El mundo quedaría demasiado chato si, para garantizar la ausencia de mal, viera eliminados de su seno el amor y la libertad.
Mejor un mundo con “pecadores”, que un mundo sin el HOMBRE, sin la humanidad.
Dios crea libre al hombre y lo sostiene libre. Deja en las manos del hombre, en manos de su propia libertad, la orientación de su vida. Dios es “responsable” de que exista el hombre libre. De lo que haga ese hombre libre, será responsable el mismísimo hombre, no Dios.
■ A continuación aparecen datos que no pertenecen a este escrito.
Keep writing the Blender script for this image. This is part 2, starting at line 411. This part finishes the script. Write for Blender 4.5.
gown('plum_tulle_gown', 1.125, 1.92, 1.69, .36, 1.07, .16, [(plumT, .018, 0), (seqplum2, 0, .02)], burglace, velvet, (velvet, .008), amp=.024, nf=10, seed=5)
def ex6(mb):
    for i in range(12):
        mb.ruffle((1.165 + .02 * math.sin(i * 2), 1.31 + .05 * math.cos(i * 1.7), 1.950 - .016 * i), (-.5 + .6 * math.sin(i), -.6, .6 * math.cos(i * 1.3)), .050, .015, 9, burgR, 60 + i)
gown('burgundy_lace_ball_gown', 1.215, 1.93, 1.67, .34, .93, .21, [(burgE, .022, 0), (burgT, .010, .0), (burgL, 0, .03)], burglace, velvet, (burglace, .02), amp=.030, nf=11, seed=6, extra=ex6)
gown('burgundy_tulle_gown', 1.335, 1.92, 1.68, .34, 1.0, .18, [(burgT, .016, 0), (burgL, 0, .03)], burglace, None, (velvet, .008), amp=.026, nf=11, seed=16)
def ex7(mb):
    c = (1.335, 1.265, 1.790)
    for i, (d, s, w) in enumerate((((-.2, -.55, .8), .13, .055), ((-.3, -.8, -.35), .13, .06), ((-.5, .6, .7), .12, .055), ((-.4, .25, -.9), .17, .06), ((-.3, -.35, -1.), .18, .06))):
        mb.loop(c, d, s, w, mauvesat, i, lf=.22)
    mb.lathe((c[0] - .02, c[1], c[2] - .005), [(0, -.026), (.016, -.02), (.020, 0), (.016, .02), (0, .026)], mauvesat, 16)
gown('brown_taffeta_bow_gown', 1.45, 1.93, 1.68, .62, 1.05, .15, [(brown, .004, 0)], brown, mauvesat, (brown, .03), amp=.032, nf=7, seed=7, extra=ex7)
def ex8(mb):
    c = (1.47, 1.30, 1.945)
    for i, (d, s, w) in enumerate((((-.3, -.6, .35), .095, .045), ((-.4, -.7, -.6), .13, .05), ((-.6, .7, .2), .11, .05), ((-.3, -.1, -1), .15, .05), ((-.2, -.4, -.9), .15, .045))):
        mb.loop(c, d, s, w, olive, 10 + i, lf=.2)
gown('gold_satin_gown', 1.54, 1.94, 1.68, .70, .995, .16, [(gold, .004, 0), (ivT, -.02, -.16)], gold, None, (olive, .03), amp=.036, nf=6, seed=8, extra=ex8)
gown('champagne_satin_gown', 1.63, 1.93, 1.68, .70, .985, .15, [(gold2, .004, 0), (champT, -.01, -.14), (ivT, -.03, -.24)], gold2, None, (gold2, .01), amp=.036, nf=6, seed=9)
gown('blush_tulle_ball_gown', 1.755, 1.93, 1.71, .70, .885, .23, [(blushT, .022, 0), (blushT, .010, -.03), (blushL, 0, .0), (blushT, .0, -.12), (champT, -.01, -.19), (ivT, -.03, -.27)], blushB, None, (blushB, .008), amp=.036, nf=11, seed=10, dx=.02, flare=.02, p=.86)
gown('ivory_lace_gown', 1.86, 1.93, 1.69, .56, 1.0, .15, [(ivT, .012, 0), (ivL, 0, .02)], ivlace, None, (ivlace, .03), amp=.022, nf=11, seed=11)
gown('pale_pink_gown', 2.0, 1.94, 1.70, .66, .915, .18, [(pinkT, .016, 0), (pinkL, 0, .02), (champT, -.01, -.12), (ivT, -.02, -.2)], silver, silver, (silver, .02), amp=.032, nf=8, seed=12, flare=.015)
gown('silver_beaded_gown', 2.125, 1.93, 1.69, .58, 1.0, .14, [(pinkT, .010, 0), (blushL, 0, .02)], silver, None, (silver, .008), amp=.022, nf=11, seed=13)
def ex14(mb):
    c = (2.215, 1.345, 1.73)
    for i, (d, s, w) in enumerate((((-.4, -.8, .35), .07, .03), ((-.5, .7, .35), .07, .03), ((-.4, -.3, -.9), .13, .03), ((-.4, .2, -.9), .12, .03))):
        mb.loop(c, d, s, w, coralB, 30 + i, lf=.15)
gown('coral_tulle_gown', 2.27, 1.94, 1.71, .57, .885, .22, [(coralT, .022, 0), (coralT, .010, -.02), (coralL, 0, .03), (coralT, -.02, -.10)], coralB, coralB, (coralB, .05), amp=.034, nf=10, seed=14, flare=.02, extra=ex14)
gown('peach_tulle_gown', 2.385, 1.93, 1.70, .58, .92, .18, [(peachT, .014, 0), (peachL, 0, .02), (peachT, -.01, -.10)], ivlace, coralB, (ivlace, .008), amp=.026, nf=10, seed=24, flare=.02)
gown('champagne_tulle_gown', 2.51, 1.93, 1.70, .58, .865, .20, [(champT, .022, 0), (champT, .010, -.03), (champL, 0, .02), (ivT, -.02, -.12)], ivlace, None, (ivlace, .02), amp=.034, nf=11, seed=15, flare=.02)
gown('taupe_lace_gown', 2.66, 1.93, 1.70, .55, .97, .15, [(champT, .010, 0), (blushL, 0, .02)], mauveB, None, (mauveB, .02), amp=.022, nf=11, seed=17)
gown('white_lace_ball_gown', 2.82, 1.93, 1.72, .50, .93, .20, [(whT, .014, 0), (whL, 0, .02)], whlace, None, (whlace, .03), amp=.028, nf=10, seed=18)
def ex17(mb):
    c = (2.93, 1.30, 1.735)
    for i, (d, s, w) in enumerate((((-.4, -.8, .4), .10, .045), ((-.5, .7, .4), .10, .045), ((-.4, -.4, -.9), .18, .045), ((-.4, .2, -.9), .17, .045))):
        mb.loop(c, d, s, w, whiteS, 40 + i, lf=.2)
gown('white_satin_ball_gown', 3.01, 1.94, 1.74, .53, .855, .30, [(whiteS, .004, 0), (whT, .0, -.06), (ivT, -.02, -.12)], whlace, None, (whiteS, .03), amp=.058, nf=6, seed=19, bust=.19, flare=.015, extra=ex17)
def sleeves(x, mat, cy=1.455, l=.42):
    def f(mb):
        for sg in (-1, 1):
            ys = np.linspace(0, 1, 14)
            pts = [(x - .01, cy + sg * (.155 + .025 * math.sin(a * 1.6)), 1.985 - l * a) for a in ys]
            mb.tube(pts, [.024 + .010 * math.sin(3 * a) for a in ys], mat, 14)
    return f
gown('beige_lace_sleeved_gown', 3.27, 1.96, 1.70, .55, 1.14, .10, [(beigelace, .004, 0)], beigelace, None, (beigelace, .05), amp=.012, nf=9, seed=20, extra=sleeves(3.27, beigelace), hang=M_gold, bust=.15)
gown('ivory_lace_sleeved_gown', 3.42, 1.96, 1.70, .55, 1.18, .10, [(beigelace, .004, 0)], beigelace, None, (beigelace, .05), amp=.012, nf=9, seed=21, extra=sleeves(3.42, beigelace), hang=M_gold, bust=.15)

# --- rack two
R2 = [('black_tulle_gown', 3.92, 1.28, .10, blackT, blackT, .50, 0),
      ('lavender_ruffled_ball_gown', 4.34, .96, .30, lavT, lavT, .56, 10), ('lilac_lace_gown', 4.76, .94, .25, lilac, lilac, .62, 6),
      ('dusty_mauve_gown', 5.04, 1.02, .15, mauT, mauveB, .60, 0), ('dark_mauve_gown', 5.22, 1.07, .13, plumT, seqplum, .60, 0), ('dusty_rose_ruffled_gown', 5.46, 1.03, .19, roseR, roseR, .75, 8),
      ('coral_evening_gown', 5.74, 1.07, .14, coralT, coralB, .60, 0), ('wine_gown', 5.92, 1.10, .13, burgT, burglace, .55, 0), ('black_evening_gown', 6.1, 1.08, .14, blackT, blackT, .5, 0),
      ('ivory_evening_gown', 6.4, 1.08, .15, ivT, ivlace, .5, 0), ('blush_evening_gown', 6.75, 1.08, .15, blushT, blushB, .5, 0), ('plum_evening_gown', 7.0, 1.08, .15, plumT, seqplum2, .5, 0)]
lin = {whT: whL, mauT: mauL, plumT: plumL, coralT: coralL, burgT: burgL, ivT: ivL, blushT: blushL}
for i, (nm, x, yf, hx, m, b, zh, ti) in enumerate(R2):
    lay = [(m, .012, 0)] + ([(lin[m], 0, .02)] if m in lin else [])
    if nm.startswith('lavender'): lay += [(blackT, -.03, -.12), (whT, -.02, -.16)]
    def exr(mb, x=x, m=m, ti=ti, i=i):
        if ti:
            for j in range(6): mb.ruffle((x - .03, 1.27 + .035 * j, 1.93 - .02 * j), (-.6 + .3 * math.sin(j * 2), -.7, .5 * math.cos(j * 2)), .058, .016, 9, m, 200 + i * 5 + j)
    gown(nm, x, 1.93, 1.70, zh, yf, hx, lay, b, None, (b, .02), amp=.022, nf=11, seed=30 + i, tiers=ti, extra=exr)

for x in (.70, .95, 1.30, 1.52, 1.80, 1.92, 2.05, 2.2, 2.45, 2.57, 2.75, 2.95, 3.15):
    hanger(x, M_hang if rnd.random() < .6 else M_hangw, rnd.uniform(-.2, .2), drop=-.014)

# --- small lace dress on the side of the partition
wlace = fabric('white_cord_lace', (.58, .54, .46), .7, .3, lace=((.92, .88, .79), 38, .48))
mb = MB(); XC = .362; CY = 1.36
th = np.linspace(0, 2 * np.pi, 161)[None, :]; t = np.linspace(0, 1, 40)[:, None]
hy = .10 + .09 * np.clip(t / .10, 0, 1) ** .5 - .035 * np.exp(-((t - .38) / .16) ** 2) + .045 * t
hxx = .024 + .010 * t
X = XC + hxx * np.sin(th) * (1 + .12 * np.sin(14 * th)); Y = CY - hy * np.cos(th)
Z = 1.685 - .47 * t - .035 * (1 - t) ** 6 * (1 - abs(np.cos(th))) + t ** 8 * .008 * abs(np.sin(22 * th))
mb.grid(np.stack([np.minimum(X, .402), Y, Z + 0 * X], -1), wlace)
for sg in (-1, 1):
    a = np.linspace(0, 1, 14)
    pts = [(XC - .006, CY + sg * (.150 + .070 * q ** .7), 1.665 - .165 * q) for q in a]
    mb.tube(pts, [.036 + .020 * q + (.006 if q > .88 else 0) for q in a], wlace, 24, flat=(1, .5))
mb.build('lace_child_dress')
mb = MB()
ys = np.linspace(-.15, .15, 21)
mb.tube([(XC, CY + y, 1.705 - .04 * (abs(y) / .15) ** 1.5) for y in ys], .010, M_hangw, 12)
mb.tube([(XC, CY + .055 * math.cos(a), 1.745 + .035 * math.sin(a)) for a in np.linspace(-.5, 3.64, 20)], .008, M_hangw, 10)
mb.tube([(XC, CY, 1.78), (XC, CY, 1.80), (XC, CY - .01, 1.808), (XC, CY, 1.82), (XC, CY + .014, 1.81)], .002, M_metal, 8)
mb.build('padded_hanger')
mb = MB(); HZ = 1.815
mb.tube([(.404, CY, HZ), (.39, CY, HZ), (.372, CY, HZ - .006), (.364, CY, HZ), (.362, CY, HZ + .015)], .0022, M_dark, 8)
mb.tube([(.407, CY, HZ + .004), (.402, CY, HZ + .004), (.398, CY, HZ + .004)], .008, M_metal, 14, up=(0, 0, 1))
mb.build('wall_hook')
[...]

Dios nunca deja de dar consistencia al sujeto agente del mal: la persona humana. Nunca anula la libertad de nadie.
Los males del mundo-sociedad son fruto y consecuencia de nuestra libertad desviada, de nuestra degradación. No son castigo de un Dios irritado.
Pecado no es “ilegalidad” o simple infracción de normas impuestas por Dios. Si así fuera, dejarían de existir haciéndose Dios “menos exigente”, o si dejara de sentirse ofendido y diera normas más suaves.
Pero no es así. El mal empieza siendo una corrupción antropológica elegida por el hombre. Quien se sumerge en ella, rompe la armonía, se degrada a sí mismo.
Pecado (del latín pecus pecudis=animal que pace) significa vivir rastreramente, como bestias, vivir frustrado en un nivel de existencia inferior al que le corresponde.
Es impensable que Dios entre en conflicto con nosotros, sus criaturas.
De hecho, nos ha preferido así: limitados que avanzan hacia plenitud.
Estas afirmaciones no son prueba ni demostración de nada. Son conclusiones, creencias de alguien que, después de darle mil vueltas a la asombrosa realidad que nos rodea, cree más correcto encontrarse con ALGUIEN creador, que con la fría nada.
Por otra parte, prescindir de Dios tampoco ayuda a superar la tragedia del mal. Tragedia que, en cualquier caso, reclama esfuerzo y decisión humana.